A Western With Heart and Soul


It was the fall of 1882. After killing four men in West Virginia, the mute, Cody Williams, and Tompal Banks, killer of twenty-three men by his own estimates, crossed the Ohio River into Kentucky….Tompal swore that they would not kill anyone in this land new to all three, a vow they would break before the next sunset in the town of Mercy…

Ok 280 Steps, you have my attention. It seems every book I have picked up from your company has kept me glued to the pages and has kept me thinking of the book even after the last page has been turned. But with Out of Mercy by Jonathan Ashley, you have outdone yourselves.

This book was a flat-out kick-ass, wild ride through the old west. It is a bloody, pulpy tale that had me hooked from the opening chapter. With witty dialogue, great characters that come to life, and bloody scenes, this book shows you that Jonathan Ashley has writing skills that few others can match.

When Tompal Banks, Cody Williams, and the mute roll into the town of Mercy, Kentucky, they find themselves surrounded by a slew of strange and interesting characters that have hidden agendas and secrets they would prefer stay hidden. The threesome have some merchandise that acquired after a deadly shootout and they now have to stay one step in front of the rightful owners of said merchandise.

One of the greatest strengths of this book is the wide range of characters and how well developed they each are. They each have in-depth background stories and Ashley paints them with vivid strokes of heartbreak, desires, and motivations. As the reader feels they truly know each character, their actions are understandable and help the storylines weave together and allow the story to seem multilayered.

This book started out with a blast and seemed to get better and better as the book continued. I was a little unsure if I would like the book, as I don’t read “westerns”. But I had nothing to worry about; the book was a dynamite read. I will be seeking out more books by this author and I will certainly be keeping my eye in 280 Steps in the future!

Highly Recommended.

No Tomorrow is Another Hinkson Winner


“Despite having had sex with her and covered up a murder with her, I had only the vaguest notion of who she was.” –No Tomorrow by Jake Hinkson

Every reader needs a list of authors they know will knock each book the write out of the ballpark. You know the kind of author I’m talking about; the ones that write books and stories with great plots, characters that have depth and soul, and dialogue that jumps off the page and rings true to the reader’s ear. The type of author that, no matter what genre or time period they are writing in, make you feel like you are living with the characters and they whisper their story into your ear and bring out an emotional response from you. The good news is we are living in a time where there are many such authors writing in the noir genre. The great news is one such author just published another book. That author is Jake Hinkson and his latest release is No Tomorrow published by New Pulp Press and believe me when I say it is one hell of a winner.

Hinkson has had one hell of a writing career so far. Each book he has put out has shown him to be an author who grasps the nuances of any quality book or short story; a great cast of characters whom each have depth and allow the reader to understand and connect with their motivations, a plot that moves quickly and smoothly without getting bogged down with unnecessary minutiae, and dialogue that is believable.

Hinkson continues his trend of penning great books.
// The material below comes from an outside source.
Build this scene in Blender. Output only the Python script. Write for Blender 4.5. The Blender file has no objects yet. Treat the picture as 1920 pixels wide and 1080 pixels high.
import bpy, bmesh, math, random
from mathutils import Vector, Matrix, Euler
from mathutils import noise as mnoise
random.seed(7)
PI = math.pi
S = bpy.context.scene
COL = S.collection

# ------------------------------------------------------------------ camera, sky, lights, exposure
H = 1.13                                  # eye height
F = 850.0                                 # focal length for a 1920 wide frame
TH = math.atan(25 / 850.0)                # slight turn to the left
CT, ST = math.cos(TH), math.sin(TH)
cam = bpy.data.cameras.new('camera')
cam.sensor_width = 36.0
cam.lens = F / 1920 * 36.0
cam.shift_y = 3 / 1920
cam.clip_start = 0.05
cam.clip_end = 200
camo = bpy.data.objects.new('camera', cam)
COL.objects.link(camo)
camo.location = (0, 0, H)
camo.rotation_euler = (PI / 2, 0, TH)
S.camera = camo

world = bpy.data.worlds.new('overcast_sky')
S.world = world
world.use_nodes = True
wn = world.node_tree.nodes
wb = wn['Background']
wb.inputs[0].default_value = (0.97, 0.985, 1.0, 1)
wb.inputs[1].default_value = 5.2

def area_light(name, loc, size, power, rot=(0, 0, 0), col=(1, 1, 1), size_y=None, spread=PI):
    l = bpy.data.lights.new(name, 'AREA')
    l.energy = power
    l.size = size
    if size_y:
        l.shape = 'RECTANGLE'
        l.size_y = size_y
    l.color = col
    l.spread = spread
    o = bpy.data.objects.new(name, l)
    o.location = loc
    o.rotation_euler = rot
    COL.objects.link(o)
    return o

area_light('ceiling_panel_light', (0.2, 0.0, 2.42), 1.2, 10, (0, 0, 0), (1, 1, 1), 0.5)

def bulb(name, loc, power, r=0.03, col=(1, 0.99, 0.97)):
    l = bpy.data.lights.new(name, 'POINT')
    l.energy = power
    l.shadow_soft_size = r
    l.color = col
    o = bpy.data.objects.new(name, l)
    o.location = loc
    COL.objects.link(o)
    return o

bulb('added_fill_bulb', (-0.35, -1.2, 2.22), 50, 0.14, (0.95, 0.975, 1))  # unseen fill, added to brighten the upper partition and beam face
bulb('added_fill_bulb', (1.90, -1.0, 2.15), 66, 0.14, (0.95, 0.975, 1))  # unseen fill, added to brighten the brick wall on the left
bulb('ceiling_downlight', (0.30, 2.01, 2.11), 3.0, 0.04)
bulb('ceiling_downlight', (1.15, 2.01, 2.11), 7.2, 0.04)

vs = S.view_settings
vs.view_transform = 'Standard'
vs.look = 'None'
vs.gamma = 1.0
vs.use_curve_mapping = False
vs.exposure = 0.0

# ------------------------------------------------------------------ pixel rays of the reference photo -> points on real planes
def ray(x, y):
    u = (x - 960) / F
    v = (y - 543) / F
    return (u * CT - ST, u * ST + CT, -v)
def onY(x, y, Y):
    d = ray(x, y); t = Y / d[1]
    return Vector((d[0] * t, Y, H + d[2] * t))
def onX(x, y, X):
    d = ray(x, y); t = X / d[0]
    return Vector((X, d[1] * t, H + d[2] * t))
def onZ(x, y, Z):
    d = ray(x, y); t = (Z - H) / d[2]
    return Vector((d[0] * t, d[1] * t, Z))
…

With this release he tackles a task that might have tripped up a less experienced and savvy author. He not only chose to write his narration through the eyes of a woman in 1947, he chose to make her a lesbian in a time where it was a taboo subject in and of itself.

Billie Dixon (yes, she is a woman with a man’s name) works for a motion picture distributor and she traverses through the Midwest looking to get their films into small town movie theaters. She’s happy to have a job and enjoys the interactions she has throughout her journeys. She eventually winds up in Stock’s Settlement and finds herself pitted against a local preacher who is hell-bent on keeping motion pictures out of the town. Billie is more than willing to attempt to change his mind, but matters become complicated when she senses an attraction between the preacher’s wife and herself.

As in any noir story, this attraction leads all parties involved into a web of lies, deceit, and murder. This book gives you the feeling that Hinkson could have dug it up out of an attic where it has been sitting for the past 50 years. I couldn’t shake the feeling that this book owed a lot to the old dime store novels that are now labeled as classics. Hinkson’s ability to create a book that is relevant to today’s noir landscape, yet hawks back to the classics is a surefire sign that he is near the top of the heap of authors publishing books today.

This book is like a stick of dynamite … the fuse it lit when you read the opening paragraph and the reader just tries to stay ahead of the impending blast. Prepare to lose sleep if you start it at night. Hinkson continues his streak of putting out ass kicking books.